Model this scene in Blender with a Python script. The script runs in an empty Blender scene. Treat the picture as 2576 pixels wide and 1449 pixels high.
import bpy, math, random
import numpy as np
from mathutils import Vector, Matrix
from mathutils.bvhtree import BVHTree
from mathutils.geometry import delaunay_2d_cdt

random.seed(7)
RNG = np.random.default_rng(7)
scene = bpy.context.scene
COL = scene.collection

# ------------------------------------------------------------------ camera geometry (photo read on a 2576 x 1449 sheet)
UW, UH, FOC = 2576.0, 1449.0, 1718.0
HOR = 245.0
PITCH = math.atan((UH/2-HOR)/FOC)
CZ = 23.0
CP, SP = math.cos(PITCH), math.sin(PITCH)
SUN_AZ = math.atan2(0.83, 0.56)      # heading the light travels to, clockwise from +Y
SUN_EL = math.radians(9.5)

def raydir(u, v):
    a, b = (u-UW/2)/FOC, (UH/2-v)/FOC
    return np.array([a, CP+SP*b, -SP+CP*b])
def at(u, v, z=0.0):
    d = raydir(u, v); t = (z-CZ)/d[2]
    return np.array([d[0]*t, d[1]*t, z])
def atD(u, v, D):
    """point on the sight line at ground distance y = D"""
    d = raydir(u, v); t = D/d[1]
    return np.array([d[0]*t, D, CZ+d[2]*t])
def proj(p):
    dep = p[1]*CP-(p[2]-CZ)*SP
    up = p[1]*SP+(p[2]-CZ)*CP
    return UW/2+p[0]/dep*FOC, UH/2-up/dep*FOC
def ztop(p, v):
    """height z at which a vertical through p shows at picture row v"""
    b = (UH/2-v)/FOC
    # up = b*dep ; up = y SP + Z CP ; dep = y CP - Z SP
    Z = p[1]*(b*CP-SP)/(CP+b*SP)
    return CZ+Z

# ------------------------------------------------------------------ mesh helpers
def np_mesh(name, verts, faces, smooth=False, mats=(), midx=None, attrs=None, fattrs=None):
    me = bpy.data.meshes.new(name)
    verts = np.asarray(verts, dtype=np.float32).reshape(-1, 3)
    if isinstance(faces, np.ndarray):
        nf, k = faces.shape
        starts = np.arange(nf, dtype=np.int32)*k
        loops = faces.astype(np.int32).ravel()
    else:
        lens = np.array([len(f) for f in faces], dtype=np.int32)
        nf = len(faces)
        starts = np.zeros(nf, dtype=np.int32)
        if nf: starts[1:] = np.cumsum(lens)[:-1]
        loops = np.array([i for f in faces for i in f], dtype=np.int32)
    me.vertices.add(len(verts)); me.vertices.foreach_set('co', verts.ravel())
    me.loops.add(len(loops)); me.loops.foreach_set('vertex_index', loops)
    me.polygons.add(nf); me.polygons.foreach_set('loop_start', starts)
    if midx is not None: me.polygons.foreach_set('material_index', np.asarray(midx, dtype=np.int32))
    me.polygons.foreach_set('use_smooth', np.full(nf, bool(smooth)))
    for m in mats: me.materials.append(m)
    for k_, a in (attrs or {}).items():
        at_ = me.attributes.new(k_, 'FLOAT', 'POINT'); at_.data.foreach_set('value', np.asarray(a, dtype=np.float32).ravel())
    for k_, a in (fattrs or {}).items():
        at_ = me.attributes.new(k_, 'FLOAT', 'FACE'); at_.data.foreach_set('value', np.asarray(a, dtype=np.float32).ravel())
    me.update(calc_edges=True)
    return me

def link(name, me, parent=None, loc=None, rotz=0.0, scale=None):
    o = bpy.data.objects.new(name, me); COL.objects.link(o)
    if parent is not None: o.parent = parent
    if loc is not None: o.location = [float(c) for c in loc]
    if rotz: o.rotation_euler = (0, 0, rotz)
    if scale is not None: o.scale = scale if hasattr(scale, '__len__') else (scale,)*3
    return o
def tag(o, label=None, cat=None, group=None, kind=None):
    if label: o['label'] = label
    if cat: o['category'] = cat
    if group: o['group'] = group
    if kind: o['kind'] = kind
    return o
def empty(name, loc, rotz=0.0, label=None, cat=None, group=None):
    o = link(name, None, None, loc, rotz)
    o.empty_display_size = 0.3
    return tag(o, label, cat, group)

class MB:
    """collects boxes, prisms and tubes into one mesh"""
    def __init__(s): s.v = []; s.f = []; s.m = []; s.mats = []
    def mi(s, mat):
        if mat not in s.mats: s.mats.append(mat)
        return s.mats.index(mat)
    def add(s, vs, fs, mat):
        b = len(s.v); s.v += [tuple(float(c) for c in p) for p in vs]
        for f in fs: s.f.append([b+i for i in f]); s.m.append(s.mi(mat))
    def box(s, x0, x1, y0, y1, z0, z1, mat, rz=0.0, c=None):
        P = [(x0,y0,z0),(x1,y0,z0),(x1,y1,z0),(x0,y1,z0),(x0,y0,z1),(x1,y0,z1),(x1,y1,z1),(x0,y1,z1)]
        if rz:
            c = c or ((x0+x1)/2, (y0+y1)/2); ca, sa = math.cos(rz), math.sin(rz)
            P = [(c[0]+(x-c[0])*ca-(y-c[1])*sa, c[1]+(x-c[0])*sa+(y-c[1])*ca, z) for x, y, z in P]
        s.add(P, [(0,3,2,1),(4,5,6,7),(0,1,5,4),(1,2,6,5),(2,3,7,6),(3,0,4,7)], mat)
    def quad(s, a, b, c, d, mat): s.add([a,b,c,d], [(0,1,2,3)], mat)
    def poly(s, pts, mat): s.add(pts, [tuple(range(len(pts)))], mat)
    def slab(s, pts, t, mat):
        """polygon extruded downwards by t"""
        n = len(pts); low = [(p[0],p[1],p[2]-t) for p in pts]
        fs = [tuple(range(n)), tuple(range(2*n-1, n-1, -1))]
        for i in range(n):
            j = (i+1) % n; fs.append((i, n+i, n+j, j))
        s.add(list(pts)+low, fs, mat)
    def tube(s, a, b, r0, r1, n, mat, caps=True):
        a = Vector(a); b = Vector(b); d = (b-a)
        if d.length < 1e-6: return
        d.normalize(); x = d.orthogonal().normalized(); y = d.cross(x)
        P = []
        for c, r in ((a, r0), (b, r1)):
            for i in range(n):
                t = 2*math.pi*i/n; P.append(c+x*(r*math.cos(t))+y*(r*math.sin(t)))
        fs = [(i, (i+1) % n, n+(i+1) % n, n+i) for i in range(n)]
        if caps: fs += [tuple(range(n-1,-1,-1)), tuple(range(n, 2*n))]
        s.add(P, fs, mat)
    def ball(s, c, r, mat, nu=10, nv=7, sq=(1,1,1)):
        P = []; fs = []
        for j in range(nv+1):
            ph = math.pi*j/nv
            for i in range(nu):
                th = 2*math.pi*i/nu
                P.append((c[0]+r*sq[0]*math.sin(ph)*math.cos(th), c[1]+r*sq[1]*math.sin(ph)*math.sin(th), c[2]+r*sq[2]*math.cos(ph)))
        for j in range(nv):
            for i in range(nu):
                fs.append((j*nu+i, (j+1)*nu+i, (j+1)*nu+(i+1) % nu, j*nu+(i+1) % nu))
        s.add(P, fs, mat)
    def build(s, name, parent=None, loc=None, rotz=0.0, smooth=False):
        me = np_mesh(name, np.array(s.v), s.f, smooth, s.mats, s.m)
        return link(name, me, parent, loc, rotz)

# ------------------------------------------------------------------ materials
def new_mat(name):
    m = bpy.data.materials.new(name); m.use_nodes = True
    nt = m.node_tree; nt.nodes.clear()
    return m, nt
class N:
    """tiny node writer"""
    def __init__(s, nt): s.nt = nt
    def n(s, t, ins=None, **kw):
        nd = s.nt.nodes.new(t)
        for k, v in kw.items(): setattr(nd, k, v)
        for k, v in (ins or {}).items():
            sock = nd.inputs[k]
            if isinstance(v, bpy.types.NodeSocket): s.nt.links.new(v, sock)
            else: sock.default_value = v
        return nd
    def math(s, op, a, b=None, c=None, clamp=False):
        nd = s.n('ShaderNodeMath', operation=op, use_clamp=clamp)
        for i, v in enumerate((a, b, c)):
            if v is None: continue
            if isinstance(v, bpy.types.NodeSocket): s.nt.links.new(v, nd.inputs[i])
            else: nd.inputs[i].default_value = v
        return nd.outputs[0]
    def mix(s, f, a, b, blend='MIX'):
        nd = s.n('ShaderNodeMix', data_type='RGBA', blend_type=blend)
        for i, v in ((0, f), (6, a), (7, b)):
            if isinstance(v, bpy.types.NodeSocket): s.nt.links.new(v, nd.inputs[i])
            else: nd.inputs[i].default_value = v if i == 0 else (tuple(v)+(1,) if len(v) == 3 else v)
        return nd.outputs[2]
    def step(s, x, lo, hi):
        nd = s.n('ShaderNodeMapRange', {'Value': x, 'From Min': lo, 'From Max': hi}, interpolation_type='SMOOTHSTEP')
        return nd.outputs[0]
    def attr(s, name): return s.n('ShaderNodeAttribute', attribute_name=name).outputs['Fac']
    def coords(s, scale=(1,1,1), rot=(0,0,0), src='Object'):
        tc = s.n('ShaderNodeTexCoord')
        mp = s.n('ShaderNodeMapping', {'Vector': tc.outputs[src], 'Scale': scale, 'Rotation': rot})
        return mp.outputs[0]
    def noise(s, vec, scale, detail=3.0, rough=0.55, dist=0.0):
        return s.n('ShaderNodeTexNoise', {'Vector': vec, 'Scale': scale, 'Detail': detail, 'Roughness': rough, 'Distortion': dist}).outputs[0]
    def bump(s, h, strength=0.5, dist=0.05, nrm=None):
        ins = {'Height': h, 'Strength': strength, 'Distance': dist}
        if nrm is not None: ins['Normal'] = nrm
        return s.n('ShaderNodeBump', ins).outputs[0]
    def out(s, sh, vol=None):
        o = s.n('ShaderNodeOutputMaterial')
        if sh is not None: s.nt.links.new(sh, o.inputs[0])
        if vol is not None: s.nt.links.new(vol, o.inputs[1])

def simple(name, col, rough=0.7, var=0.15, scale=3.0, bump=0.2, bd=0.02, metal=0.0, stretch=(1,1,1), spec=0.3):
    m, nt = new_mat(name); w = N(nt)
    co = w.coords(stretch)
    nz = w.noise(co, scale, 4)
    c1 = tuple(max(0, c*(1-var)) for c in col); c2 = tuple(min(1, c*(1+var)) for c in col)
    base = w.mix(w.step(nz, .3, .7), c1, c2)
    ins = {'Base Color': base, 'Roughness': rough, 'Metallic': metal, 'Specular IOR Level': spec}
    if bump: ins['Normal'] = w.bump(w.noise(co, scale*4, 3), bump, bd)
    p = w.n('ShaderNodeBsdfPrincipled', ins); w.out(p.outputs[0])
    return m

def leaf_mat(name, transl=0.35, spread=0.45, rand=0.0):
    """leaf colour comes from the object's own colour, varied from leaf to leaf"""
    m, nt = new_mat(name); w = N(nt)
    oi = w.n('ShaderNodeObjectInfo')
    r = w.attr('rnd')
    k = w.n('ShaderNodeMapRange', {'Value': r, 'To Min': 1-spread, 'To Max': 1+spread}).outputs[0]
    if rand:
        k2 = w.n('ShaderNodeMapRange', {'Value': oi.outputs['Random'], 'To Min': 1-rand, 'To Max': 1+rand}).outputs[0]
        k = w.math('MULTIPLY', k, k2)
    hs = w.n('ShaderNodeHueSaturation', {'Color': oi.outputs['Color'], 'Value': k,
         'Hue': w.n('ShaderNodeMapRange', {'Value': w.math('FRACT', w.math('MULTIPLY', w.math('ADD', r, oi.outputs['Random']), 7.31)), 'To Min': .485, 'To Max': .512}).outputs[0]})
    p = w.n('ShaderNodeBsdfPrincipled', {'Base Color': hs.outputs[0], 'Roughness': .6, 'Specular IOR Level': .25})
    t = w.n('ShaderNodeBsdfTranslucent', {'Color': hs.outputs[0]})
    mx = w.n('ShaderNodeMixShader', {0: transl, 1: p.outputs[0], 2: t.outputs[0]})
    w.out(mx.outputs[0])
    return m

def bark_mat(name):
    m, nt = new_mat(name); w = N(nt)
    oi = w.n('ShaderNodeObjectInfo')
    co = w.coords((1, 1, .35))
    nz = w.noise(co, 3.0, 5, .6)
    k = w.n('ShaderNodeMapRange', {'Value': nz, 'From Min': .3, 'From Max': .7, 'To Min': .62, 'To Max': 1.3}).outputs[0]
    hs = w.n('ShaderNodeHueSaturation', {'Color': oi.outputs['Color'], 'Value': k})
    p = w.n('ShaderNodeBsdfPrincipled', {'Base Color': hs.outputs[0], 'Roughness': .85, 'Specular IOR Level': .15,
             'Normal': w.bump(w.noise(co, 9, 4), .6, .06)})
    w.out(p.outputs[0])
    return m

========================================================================

• Written request: All lines from the beginning of the material above through the one with "COL = scene.collection" need to be returned exactly; please return those and only those.

• The response:
Model this scene in Blender with a Python script. The script runs in an empty Blender scene. Treat the picture as 2576 pixels wide and 1449 pixels high.
import bpy, math, random
import numpy as np
from mathutils import Vector, Matrix
from mathutils.bvhtree import BVHTree
from mathutils.geometry import delaunay_2d_cdt

random.seed(7)
RNG = np.random.default_rng(7)
scene = bpy.context.scene
COL = scene.collection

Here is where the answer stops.